Higher education. An interview with Igor Zamichiei of the Communist Students Union on the growing student mobilization.

Student opposition to the law “on the freedoms and responsibilities of the universities” is growing. Igor Zamichiei, the national secretary of the Communist Students Union, explains the situation.

French prime minister François Fillon has stated that the student mobilization will “not go anywhere,” all the more so as the government has programmed “a 1.8-billion-euro supplementary budget” for research and higher education. How do you react to that?

Igor Zamichiei: 1.8 billion when? To do what? No one knows. In view of [French president] Nicolas Sarkozy’s statements on his plans for education, it is to be feared that this funding will depend on results. The reality is that not enough money has been invested in higher education.

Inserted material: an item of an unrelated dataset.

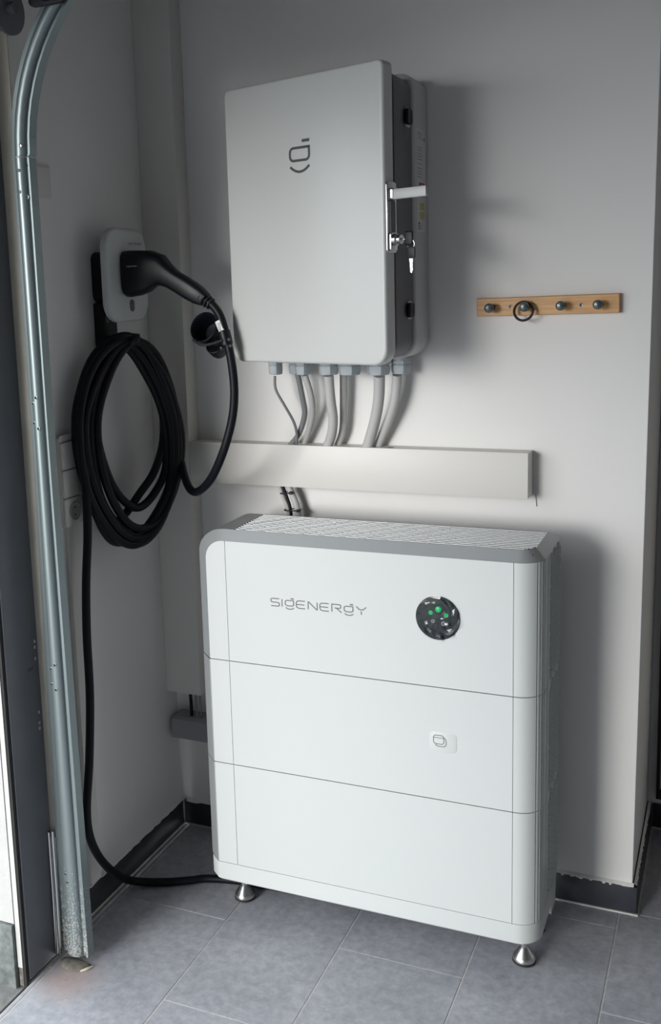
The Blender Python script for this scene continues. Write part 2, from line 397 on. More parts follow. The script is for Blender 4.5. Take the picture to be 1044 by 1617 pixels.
ld = thing('cable_duct', 'short grey cable duct low on the wall behind the battery tower', 'cable duct', (.35, -.03, .295))
MB().prism([(-.0005, .295), (-.058, .295), (-.058, .352), (-.050, .357), (-.0005, .357)], .0135, .62, 'x').go('channel', M['duct_grey'], ld)
box('cover', (.0125, -.0605, .294), (.621, -.0582, .352), M['duct_grey'], ld, bevel=.0006)
cg = 'cables between vertical duct and low duct'
tag(MB().tube([(.065, -.036, .45), (.0655, -.035, .40), (.066, -.034, .345)], .0048).go('black_cable', M['cable'], smooth=True), 'short black cable dropping from the vertical duct into the low duct', 'cable', cg)
tag(MB().tube([(.084, -.036, .45), (.0835, -.036, .40), (.085, -.034, .345)], .0032).go('grey_cable', M['cab_dark'], smooth=True), 'thin grey cable right of the short black cable under the vertical duct', 'cable', cg)
tag(MB().tube([(.096, -.036, .45), (.0965, -.036, .40), (.098, -.034, .345)], .0032).go('grey_cable', M['cab_dark'], smooth=True), 'thin grey cable nearest the tower under the vertical duct', 'cable', cg)

# ================================================================== GARAGE DOOR FRAME AND RAIL
fr = thing('door_frame', 'grey steel garage door frame post with beige inner edge beside the opening', 'door frame', (.02, -.72, 0))
box('lip', (-.003, -.783, .035), (.0095, -.772, 2.12), M['framewhite'], fr)
box('lip_foot', (-.002, -.782, -.012), (.009, -.7725, .034), M['mortar'], fr)
box('gasket', (.0097, -.781, -.012), (.0165, -.7715, 2.12), M['rubber'], fr)
box('panel', (.0005, -.771, 0), (.020, -.6565, 2.42), M['frame'], fr, bevel=.001)
box('edge_strip', (.0205, -.6575, .30), (.0545, -.6545, 2.35), M['tan'], fr)
for y, z in ((-.6645, .7885), (-.6655, .775), (-.6665, .748), (-.6672, .618), (-.668, .592), (-.6685, .579)):
    box('slot_light_plate', (.0203, y - .0055, z - .0035), (.0208, y + .0005, z + .0035), M['framewhite'], fr)  # pale plates, no openings: daylight through the slots painted as white colour
for y, z in ((-.672, 1.318), (-.680, .7265), (-.69, .7265)): MB().lathe([(.0001, 0), (.004, 0), (.004, .0012), (.0001, .0016)], (.0202, y, z), (1, 0, 0), 10).go('bolt', M['frame'], fr, smooth=True)

rail = thing('door_rail', 'galvanised garage door rail rising beside the opening and bending overhead', 'rail', (.07, -.66, 0))
# profile (u across, n towards the room front), u normalised 0..1: mounting flange, round bead, lip with a return
prof = [(0, .003), (.24, .003)] + [(.52 - .28 * math.cos(math.pi * k / 10), .003 + .014 * math.sin(math.pi * k / 10)) for k in range(11)] + [(.81, .003), (.93, .003), (.93, .009), (1, .009), (1, -.016), (.95, -.016), (.95, 0), (0, 0)]
prof = [p for k, p in enumerate(prof) if k == 0 or p != prof[k - 1]]
def rx0(z): return .032 + .018 * min(z / 1.25, 1) - .001 * max(0, z - 1.25)
def rw(z): return .080 - .031 * min(z / 1.25, 1)
def rail_ring(x, z, ang, w):
    ux, uz = math.cos(ang), -math.sin(ang)          # ang: path direction from vertical, turning towards +x
    return [(x + u * w * ux, -.660 - n, z + u * w * uz) for u, n in prof]
lo = [rail_ring(rx0(z), z, 0, rw(z)) for z in (.012, .3, .6, .9, 1.25, 1.6, 1.858)]
MB().loft(lo).go('lower_rail', M['galv'], rail, smooth=True)
XT = rx0(1.86); RB = .46; up = [rail_ring(XT, 1.861, 0, .049)]
for k in range(0, 19):
    a = math.pi / 2 * k / 18; up.append(rail_ring(XT + RB * (1 - math.cos(a)), 1.865 + RB * math.sin(a), a, .052))
up.append(rail_ring(2.6, 1.865 + RB, math.pi / 2, .052))
MB().loft(up).go('curved_rail', M['galv'], rail, smooth=True)
# seam line, screws and punched holes
def stud(u, z, r, m, nm, proud=.0016):
    n = .003 + .014 * math.sqrt(max(0, 1 - ((u - .52) / .28) ** 2))
    MB().lathe([(.0001, -.001), (r, -.001), (r, proud * .6), (r * .6, proud), (.0001, proud)], (rx0(z) + u * rw(z), -.660 - n, z), (0, -1, 0), 10).go(nm, m, rail, smooth=True)
def hole(u, z): stud(u, z, .0040, M['galv'], 'rim', .0010); stud(u, z, .0027, M['rubber'], 'hole', .0018)
stud(.70, 1.882, .0050, M['steel'], 'screw', .003); hole(.82, 1.842); stud(.55, 1.832, .0036, M['frame'], 'hole'); stud(.52, 1.788, .0034, M['frame'], 'hole'); hole(.78, 1.777)
for u, z in ((.60, 1.352), (.42, 1.339), (.40, 1.296), (.62, 1.284), (.60, .742), (.42, .732), (.40, .695), (.58, .683), (.45, .225), (.50, .205)): hole(u, z)
MB().loft([[(x, y - .0006, z + dz) for x, y, z in rail_ring(XT, 1.8585, 0, .049)[:15]] for dz in (0, .0018)], cap=False, closed=False).go('seam', M['alu'], rail)
# guide strips at the foot
for x, w, z1 in ((.0225, .007, .318), (.0335, .008, .322)):
    MB().tube([(x, -.672, 0.004), (x + .001, -.670, .16), (x, -.668, z1)], w / 2, 8).go('guide_rod', M['steel'], rail, smooth=True)
ft = MB(); rings = []
for k, (s_, z) in enumerate(((1.0, 0.0003), (.93, .003), (.65, .0065), (.3, .008))):
    rings.append([(.085 + .042 * s_ * math.cos(a) * (1 + .12 * math.sin(3 * a)), -.688 + .024 * s_ * math.sin(a) * (1 + .15 * math.cos(2 * a)), z) for a in [2 * math.pi * i / 20 for i in range(20)]])
ft.loft(rings).go('mortar_foot', M['mortar'], rail, smooth=True)
MB().tube([(.112, -.704, .0015), (.122, -.694, .003), (.130, -.680, .003)], [.0015, .0035, .002], 8).go('filler', M['putty'], rail, smooth=True)

hg = thing('roller_bracket', 'black door roller bracket hanging over the top of the rail', 'bracket', (.23, -.70, 2.12))
MB().lathe([(.004, 0), (.026, .002), (.030, .010), (.030, .028), (.026, .036), (.004, .038)], (.190, -.688, 2.178), (0, -1, 0), 24).go('roller', M['black'], hg, smooth=True)
MB().lathe([(.0001, 0), (.008, 0), (.008, .010), (.0001, .012)], (.190, -.727, 2.172), (0, -1, 0), 12).go('axle', M['steel'], hg, smooth=True)
MB().prism(rrect(.145, 2.142, .235, 2.29, .012), -.70, -.688, 'y').go('plate', M['black'], hg, bevel=.002)
MB().lathe([(.0001, 0), (.007, 0), (.006, .008), (.0001, .01)], (.215, -.701, 2.155), (0, -1, 0), 8).go('bolt', M['steel'], hg, smooth=True)
dr = thing('cable_drum', 'dark cable drum of the door lift at the top left corner', 'drum', (.05, -.70, 2.08))
MB().lathe([(.01, 0), (.052, 0), (.052, .006), (.042, .008), (.042, .034), (.052, .036), (.052, .042), (.01, .042)], (.022, -.655, 2.16), (1, 0, 0), 28).go('drum', M['frame'], dr, smooth=True)
MB().lathe([(.0001, 0), (.012, 0), (.012, .06), (.0001, .06)], (.0215, -.655, 2.16), (1, 0, 0), 14).go('shaft', M['dgrey'], dr, smooth=True)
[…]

Students are protesting the law on the autonomy of the universities, and yet, this autonomy already exists...

Igor Zamichiei: Apart from a few positive points, this is a law that imposes a totally new framework for the universities. It is likely to reverse the opening of the universities to large numbers of people and the beginning of democratization in higher education, two advances of the past few decades, while creating a first- and second-class university system. In reality, this law isn’t going to give universities more autonomy; it’s going to subjugate them to the interests of private enterprise. Even the president of Harvard University in the U.S.A. has stated that a university should not be reduced to a line item in the next quarter’s financial statement. Otherwise, universities are going to be pressured regarding their teaching, the schools and departments they finance, etc.

What do you mean?

Igor Zamichiei: If the government is opening up this opportunity for private funds [to invest in the public universities], it’s especially in order to withdraw from higher education. This is what has happened in other European countries after this kind of reform. The fact is, the universities haven’t got thousands of sources of funding – it’s going to be limited to student tuition, local and regional government, and private business. The latter will attach conditions to the money it invests, in such a way that university courses will produce a labor force suited to a company’s activity. In concrete terms, the universities and their schools and departments are going to be competing in a classic supply-and-demand situation. In Nicolas Sarkozy’s scheme of things, there’ll be big universities that won’t have any problem getting funding and small universities that’ll have a much harder time and which will be forced to limit themselves to two-year college-type programs.

The government often cites the example of other European countries. Are these examples persuasive?

Igor Zamichiei: In the United Kingdom, the universities that focused on short-term and market-oriented teaching programs have gone bankrupt. In Italy, this kind of reform has resulted in a sharp rise in student tuition, with all the consequences that that implies in terms of students being selected according to their social class. So, is this persuasive – no, not at all.